Cruise

Journey

Cruise

Once they have been accelerated to a speed of 25 astronomical units (AU) per year, SGL probes face a lengthy, lonely cruise to the SGL focal region.

How lengthy, exactly?

Very likely, when the first SGL probe is launched, it will be the fastest object to date made by humans. It will cross the orbit of Neptune in a little bit over a year (it took Voyager 2 roughly 12 years to get there.) After aboute 6 years, it will surpass Voyager 1's present-day (2022) distance record, which took Voyager 1 nearly half a century to achieve. And then it will continue to travel in deep space, in the outskirts of the solar system, for many more years, approximately 25 years in total.

The SGL probes' trajectory will be designed to ensure that when they finally reach the necessary distance from the Sun, they will be in the vicinity of the optical axis of their intended target. This is, of course, very important. It does not help to be 650 AU from the Sun if you traveled in the wrong direction! Fortunately, in addition to the usual navigational aids, SGL probes will also be able to "keep an eye" on the host star of the system where their intended imaging target resides.
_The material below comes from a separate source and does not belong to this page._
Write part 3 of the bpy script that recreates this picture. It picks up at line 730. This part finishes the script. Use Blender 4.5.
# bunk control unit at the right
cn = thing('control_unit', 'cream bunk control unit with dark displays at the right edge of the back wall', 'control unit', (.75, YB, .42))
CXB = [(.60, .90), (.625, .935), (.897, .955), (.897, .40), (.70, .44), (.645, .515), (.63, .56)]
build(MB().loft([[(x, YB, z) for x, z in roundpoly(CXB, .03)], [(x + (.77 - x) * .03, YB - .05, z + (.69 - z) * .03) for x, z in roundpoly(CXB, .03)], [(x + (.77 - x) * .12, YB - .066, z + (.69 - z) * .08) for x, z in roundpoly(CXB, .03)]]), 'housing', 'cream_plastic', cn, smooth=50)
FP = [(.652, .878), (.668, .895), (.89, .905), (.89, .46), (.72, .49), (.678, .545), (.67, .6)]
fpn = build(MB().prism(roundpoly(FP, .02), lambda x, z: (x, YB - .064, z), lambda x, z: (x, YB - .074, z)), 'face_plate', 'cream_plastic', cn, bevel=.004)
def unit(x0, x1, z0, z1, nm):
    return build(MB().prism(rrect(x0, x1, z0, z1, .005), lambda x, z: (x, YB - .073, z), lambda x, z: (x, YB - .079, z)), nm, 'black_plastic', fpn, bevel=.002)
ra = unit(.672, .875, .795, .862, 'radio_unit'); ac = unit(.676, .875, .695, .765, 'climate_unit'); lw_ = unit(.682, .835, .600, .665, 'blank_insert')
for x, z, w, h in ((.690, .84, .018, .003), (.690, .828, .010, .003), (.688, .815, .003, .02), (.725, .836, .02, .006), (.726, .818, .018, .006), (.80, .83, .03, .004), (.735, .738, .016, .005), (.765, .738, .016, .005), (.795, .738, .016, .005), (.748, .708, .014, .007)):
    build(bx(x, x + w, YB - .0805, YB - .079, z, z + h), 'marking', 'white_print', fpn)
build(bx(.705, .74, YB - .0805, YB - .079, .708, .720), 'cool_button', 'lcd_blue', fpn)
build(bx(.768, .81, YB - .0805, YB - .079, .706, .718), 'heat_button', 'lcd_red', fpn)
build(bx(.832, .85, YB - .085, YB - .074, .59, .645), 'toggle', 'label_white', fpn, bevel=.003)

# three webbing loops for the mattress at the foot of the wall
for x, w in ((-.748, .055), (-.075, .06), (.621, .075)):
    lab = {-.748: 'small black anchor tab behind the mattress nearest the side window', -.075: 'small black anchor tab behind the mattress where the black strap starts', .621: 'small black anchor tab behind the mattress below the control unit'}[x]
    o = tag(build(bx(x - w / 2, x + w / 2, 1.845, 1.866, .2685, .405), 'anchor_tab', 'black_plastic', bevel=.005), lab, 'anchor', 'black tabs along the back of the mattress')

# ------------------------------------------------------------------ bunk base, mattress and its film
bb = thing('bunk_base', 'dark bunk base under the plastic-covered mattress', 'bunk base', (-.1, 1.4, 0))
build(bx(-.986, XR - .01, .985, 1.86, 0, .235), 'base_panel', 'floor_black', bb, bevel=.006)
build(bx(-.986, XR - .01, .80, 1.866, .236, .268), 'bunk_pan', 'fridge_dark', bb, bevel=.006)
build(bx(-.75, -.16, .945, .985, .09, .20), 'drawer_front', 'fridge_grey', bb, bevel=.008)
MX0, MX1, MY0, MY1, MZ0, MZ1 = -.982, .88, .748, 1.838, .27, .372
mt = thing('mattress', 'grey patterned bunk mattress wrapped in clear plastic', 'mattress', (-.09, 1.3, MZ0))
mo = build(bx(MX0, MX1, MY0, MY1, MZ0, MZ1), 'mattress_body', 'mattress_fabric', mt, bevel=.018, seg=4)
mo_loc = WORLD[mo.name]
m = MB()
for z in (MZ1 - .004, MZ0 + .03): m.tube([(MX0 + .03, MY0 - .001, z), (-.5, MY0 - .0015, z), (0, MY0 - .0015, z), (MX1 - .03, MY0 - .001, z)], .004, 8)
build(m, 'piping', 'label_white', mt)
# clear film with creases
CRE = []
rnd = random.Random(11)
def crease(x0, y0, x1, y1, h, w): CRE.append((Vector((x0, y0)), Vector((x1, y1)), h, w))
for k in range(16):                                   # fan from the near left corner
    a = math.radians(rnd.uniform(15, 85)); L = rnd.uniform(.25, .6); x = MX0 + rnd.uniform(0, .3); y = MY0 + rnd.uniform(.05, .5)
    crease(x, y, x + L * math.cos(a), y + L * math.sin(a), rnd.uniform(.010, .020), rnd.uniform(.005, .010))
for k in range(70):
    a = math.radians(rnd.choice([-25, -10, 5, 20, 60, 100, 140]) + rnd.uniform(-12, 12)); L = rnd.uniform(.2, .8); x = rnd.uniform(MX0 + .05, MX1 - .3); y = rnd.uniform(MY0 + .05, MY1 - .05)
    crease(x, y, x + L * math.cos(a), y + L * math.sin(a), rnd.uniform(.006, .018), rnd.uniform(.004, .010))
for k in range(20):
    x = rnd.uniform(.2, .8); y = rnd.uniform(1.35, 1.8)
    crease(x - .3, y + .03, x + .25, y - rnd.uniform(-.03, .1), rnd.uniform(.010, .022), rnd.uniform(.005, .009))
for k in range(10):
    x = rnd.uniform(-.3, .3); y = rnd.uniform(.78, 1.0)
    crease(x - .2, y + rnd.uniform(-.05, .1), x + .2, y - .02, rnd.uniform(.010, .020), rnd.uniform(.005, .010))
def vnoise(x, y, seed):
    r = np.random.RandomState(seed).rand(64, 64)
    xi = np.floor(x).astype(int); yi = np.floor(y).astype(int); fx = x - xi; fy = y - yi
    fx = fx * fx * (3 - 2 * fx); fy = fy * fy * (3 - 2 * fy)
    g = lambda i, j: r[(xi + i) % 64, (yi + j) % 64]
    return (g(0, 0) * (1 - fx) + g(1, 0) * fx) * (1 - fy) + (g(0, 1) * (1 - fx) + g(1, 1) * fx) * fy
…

This is not important early on, because we know how to navigate spacecraft by other means, including radio navigation using NASA's Deep Space Network. But at the end of this part of the journey, it will be light from the host star that will begin to guide the probes as they transition from cruise to the science phase of their mission.

"Arrival" at the intended target region does not mean that the spacecraft will stop. Indeed, they have no means to stop; that would require far more fuel than they will likely carry. And there is no point in any case. The nature of the SGL is that (at least up to about 2,200 AU) the farther the probe is, the better. Light from the target exoplanet appears as an Einstein ring around the Sun. Yes, this Einstein ring shrinks with distance, but the Sun shrinks more, and therefore, the apparent separation between the two increases. The end result? An Einstein ring less contaminated by unwanted light from the Sun and the solar corona. So the spacecraft will continue to fly out of the solar system even as they begin scientific observations.